O Navio Negreiro

Livro traz poema clássico de Castro Alves em versão atualizada pelo rapper Slim Rimografia

por Luiz Filipe Tavares em

Castro Alves - Crédito: Desconhecido

"Estamos em pleno mar...douto no espaço

Brinca o luar - doirada borboleta

E as vagas após eles correm... cansam

Como turba de infantes inquieta."

Assim começa O Navio Negreiro, um dos mais importantes entre todos os poemas épicos escritos em língua portuguesa. Criado por um jovem Castro Alves, de apenas 22 anos, o poema tornou-se o símbolo máximo da luta abolicionista no Brasil, retratando a infernal viagem dos escravos retirados de suas terras no continente africano e trazidos acorrentados ao nosso país nos porões dos grandes navios de transporte durante 400 anos.

Através do talento do poeta brasileiro, a história dessas viagens ficou gravada para sempre na nossa literatura, em um texto que continua atual e contundente mesmo depois de quase 150 anos desde sua publicação.

Para marcar as comemorações do dia da libertação dos escravos, neste 13 de maio, a Panda Books convocou o rapper Slim Rimografia para um desafio literário: fazer um rap no molde do poema épico de Castro Alves, atualizando-o para aproximá-lo da linguagem urbana das gerações de hoje. O resultado foi a publicação dessa belíssima nova edição de O Navio Negreiro, que além de contar com o texto integral do poema de Castro Alves e a nova versão de Slim, ainda traz um ensaio do antropólogo e cientista político Dr. José Luís Solazzi e ilustrações fotografadas de grafittes do grupo Opni.
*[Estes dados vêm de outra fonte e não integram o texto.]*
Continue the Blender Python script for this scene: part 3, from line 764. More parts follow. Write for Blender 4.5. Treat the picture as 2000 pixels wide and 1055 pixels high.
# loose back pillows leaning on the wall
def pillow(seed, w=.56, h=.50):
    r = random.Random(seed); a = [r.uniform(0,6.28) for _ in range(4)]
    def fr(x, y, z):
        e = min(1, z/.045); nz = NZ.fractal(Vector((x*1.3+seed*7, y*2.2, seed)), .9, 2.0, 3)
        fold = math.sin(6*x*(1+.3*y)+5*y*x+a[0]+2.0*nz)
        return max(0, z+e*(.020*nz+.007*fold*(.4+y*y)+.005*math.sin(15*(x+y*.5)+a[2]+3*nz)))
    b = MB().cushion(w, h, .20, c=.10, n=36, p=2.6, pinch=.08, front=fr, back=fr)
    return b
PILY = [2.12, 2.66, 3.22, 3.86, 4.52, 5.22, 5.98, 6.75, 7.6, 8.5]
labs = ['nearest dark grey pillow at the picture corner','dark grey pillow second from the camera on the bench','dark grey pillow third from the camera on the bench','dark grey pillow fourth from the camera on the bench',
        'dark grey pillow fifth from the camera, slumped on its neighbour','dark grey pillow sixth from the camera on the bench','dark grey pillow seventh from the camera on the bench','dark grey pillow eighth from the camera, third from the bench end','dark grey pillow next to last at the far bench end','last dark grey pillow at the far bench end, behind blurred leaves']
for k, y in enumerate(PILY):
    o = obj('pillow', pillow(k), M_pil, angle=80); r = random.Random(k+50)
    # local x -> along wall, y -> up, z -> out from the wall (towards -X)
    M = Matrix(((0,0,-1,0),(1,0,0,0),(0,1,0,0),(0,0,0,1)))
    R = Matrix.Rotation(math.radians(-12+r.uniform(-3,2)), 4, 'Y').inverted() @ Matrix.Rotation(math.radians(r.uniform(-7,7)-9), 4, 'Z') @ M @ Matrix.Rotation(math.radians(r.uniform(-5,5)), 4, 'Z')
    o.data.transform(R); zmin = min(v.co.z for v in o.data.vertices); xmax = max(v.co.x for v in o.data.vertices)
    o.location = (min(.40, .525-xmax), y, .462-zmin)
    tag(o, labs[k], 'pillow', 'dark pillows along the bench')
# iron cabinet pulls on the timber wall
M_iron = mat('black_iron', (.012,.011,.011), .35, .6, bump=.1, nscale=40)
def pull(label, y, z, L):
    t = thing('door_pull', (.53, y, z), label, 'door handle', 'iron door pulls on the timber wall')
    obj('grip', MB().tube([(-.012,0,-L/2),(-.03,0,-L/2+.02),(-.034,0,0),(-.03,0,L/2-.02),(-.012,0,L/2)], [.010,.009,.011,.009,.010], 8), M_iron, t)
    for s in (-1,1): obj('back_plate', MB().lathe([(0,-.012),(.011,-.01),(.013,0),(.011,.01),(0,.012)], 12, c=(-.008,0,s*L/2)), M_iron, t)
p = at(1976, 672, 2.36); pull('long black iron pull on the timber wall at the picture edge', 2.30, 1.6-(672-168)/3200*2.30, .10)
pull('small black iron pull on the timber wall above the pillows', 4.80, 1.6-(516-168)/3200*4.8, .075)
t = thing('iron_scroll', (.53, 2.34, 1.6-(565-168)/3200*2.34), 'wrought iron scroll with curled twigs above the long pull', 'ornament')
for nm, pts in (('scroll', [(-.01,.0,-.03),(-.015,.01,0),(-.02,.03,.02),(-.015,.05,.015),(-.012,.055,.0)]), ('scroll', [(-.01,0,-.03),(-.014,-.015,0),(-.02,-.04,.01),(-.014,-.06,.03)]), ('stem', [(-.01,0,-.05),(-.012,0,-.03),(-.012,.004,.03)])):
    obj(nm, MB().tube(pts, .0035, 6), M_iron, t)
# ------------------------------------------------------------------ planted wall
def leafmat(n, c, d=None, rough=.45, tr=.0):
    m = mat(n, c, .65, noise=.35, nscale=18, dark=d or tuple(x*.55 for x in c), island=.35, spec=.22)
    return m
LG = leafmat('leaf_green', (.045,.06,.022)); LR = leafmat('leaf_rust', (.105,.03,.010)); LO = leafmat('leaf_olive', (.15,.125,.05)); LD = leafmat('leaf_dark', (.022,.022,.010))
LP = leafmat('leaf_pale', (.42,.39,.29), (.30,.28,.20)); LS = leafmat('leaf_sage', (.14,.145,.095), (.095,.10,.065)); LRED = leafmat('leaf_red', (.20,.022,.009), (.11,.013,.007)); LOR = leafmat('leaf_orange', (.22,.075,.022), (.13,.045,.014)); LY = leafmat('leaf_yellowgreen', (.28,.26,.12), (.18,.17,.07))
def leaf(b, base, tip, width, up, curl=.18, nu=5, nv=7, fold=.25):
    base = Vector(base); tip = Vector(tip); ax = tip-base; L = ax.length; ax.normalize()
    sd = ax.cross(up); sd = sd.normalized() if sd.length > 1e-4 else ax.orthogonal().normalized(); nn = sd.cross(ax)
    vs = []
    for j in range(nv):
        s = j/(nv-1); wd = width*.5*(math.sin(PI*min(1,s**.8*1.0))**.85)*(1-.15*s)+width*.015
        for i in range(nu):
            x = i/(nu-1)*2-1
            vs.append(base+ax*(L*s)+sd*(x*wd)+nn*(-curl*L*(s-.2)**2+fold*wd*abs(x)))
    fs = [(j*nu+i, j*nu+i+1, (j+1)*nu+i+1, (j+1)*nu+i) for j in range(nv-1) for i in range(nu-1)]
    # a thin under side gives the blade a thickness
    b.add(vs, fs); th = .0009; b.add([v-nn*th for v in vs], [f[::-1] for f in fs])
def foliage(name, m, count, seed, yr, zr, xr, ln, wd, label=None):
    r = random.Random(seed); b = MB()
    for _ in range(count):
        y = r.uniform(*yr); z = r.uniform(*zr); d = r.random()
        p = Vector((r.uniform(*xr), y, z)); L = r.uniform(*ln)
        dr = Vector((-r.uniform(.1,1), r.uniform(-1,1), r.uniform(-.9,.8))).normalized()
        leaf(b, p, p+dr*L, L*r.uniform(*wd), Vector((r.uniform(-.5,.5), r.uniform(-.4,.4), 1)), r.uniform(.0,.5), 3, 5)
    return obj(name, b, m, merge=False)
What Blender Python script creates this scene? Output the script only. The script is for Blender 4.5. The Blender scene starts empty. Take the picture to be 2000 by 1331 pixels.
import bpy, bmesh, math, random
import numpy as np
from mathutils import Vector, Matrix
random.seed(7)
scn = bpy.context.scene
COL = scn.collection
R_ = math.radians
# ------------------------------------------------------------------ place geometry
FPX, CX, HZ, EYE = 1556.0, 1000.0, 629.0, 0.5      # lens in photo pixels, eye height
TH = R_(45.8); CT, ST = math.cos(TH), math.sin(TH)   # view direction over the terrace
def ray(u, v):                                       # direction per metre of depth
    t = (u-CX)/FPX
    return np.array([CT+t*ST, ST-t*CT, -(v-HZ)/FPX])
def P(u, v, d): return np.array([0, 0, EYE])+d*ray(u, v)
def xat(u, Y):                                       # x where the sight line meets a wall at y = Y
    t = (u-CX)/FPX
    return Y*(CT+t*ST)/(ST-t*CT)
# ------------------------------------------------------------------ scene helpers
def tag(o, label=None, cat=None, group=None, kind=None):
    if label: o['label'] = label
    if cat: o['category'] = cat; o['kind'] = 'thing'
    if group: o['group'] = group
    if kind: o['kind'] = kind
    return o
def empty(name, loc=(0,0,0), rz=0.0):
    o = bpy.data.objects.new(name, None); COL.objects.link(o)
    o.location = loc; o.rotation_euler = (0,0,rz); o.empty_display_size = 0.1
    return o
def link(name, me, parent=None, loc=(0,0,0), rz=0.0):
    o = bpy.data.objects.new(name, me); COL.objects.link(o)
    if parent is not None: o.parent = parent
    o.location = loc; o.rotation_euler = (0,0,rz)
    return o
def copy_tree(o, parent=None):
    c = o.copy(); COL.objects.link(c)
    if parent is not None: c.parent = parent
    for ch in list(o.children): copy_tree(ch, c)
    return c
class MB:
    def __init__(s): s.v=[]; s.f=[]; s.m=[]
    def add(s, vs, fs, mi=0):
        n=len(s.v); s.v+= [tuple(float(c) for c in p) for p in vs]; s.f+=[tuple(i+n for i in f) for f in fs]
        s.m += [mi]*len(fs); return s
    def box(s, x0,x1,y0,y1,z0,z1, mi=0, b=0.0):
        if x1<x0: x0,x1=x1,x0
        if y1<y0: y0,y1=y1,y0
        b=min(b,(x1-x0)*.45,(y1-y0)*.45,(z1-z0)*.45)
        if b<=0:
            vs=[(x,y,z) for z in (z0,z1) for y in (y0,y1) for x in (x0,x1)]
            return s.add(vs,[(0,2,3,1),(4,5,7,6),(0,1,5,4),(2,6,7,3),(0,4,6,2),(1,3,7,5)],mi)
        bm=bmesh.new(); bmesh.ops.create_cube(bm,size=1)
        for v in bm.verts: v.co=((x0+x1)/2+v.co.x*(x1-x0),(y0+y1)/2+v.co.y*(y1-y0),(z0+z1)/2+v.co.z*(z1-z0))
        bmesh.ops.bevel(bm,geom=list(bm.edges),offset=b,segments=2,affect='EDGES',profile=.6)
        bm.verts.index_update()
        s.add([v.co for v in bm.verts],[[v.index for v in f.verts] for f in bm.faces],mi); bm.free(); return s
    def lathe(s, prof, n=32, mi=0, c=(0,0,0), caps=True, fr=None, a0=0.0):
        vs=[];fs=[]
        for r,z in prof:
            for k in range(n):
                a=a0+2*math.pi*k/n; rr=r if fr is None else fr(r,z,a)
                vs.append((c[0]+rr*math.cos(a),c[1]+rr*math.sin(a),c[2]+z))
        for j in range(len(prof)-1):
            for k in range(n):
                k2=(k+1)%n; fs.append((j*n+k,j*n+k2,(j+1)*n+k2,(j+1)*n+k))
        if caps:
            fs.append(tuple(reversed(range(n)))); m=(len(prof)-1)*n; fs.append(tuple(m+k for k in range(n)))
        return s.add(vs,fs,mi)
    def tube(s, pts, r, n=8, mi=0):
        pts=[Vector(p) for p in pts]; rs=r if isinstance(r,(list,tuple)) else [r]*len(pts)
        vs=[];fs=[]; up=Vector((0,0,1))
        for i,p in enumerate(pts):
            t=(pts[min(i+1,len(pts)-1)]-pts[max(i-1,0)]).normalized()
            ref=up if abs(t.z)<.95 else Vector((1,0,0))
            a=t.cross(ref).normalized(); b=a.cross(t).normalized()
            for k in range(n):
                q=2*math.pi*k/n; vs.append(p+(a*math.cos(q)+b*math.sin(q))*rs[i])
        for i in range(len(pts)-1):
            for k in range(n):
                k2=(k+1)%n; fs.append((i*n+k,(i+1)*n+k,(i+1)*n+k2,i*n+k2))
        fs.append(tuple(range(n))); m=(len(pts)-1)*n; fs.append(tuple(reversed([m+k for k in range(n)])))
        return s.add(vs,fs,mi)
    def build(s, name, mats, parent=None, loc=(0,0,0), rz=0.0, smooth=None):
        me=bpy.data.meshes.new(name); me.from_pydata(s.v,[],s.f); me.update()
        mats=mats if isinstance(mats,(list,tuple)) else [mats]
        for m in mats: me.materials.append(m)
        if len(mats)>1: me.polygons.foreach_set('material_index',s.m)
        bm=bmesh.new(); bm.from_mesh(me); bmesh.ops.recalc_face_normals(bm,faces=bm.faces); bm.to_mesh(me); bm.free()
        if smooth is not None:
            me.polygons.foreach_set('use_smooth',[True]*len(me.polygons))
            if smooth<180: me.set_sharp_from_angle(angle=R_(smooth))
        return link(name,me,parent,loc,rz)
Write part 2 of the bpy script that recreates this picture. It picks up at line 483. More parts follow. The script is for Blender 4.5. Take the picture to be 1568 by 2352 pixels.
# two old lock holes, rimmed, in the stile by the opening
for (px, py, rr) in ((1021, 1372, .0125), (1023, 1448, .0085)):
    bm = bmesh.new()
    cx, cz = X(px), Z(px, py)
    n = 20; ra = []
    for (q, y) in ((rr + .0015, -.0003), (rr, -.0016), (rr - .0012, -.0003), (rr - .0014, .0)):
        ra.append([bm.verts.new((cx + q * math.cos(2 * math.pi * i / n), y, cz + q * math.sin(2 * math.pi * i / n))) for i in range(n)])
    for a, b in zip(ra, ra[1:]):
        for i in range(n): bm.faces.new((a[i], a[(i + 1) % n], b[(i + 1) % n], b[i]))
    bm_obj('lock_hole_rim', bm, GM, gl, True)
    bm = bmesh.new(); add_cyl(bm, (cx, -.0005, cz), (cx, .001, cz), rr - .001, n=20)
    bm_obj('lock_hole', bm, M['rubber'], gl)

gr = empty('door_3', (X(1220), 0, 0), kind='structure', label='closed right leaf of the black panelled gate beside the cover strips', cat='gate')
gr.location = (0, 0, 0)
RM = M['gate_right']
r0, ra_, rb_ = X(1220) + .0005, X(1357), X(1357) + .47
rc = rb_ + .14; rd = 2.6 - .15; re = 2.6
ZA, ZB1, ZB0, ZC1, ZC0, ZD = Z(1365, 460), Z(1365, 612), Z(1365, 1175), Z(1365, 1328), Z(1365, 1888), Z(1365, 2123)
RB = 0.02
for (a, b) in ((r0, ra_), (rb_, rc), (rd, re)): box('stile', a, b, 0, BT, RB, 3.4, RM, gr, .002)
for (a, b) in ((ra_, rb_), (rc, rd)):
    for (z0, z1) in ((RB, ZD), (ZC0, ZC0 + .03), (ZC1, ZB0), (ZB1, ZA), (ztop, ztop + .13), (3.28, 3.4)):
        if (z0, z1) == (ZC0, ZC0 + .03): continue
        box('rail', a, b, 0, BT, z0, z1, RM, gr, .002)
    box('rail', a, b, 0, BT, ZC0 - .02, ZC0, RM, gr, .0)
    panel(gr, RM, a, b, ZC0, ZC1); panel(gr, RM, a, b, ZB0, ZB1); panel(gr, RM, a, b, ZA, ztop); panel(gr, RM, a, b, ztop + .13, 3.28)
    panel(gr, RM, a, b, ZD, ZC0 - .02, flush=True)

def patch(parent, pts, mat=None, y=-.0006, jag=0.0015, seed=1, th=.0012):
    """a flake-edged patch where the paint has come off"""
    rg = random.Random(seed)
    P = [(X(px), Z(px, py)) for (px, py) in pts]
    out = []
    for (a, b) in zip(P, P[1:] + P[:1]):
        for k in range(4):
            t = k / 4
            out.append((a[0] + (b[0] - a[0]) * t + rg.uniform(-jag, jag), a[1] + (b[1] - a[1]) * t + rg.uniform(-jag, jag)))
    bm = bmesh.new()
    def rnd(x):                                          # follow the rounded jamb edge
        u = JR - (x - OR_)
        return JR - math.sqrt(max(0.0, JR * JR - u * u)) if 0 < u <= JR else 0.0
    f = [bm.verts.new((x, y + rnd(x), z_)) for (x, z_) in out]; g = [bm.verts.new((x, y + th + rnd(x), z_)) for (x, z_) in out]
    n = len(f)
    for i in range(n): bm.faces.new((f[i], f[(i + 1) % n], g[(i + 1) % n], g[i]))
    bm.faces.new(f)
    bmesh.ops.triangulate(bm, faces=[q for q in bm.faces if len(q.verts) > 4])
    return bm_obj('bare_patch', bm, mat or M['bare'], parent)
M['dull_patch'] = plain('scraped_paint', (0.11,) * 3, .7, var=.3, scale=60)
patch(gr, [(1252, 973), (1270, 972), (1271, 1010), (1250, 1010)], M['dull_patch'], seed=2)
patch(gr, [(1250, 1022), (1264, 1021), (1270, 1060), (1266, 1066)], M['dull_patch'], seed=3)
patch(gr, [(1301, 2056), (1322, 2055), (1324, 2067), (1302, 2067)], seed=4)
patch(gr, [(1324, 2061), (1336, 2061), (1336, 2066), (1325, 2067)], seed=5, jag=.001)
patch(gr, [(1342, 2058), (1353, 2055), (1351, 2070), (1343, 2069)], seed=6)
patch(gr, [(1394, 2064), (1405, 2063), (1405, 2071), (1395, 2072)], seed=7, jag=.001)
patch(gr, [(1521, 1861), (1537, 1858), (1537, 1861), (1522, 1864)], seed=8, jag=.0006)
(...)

"Primeiro de tudo, foi um desafio enorme fazer isso. Eu já era fã do poema, conhecia o trabalho do Castro Alves há bastante tempo e já admirava bastante. Foi uma oportunidade muito interessante", comentou o rapper Slim Rimografia em entrevista à Trip. "Querendo ou não, acho que o rap é a linguagem mais próxima do que ele fez. É o estilo de música que mais aborda esse tema. Foi muito bom poder fazer essa releitura, apesar da dificuldade."

Equipe Opni pintando os grafittes que ilustram o livro - Crédito: Divulgação/Panda Books

Difícil também é medir o impacto das palavras do poeta nas pessoas que leem O Navio Negreiro pela primeira vez. A cada associação de imagens, a cada estrofe, a cada rima, a miséria desses homens e mulheres que passaram o resto da vida sendo tratados como mercadoria vai ganhando mais contornos. E é quase uma afronta quando você percebe que, mais de 120 anos depois da assinatura da Lei Áurea pela caneta "libertadora" da Princesa Isabel, o navio negreiro continua navegando. Se não literalmente cruzando os mares, com certeza refletido nas favelas, periferias, presídios e camburões dentro de nossas próprias cidades.

"Eu já ouvi a Dona Edith recitá-lo algumas vezes na Cooperifa, já vi ele aparecer algumas vezes em alguns sarais e a reação das pessoas é sempre interessante. Quando eu li a primeira vez eu achei incrível. É um poema muito bonito apesar de ser algo tão triste", continuou Slim.

Apesar de não se tratar de um livro juvenil, a versão da Panda Books para O Navio Negreiro é ideal para os adolescentes. Com diagramação moderna, belíssimos exemplos de street art ilustrando as páginas e a linguagem certeira tanto de Slim quanto do Dr. Solazzi, o livro une o útil ao agradável agregando ainda mais valor ao poema épico de Castro Alves. Aproximando a poesia de nossa realidade atual, o livro é um presentão para qualquer um que queira motivar um jovem a se interessar por poesia e, nas palvras do próprio Slim, pensar no "absurdo que é a normalidade com que as pessoas viam a escravidão."

Mesmo tendo escrito a mais bela e tocante obra brasileira acerca da escravidão, Castro Alves morreu sem ver a assinatura da Lei Áurea, ainda muito jovem, com apenas 24 anos de idade e vítima da tuberculose. Para Slim Rimografia, entretanto, ele não é o único abolicionista que deixa o mundo sem ver a sociedade livre da escravidão. 

"Hoje, a senzala só é mais longe das casa dos senhores. Está nas periferias, longe dos centros urbanos e dos mais ricos. O navio negreiro de hoje é o ônibus lotado de trabalhadores, na sua maioria afro-descendentes. É difícil acreditar no fiml da escravidão. Mas esse poema está aí pra isso: mostrar de uma maneira atual que o navio negreiro mudou de nome e virou o busão lotado.", finaliza Slim.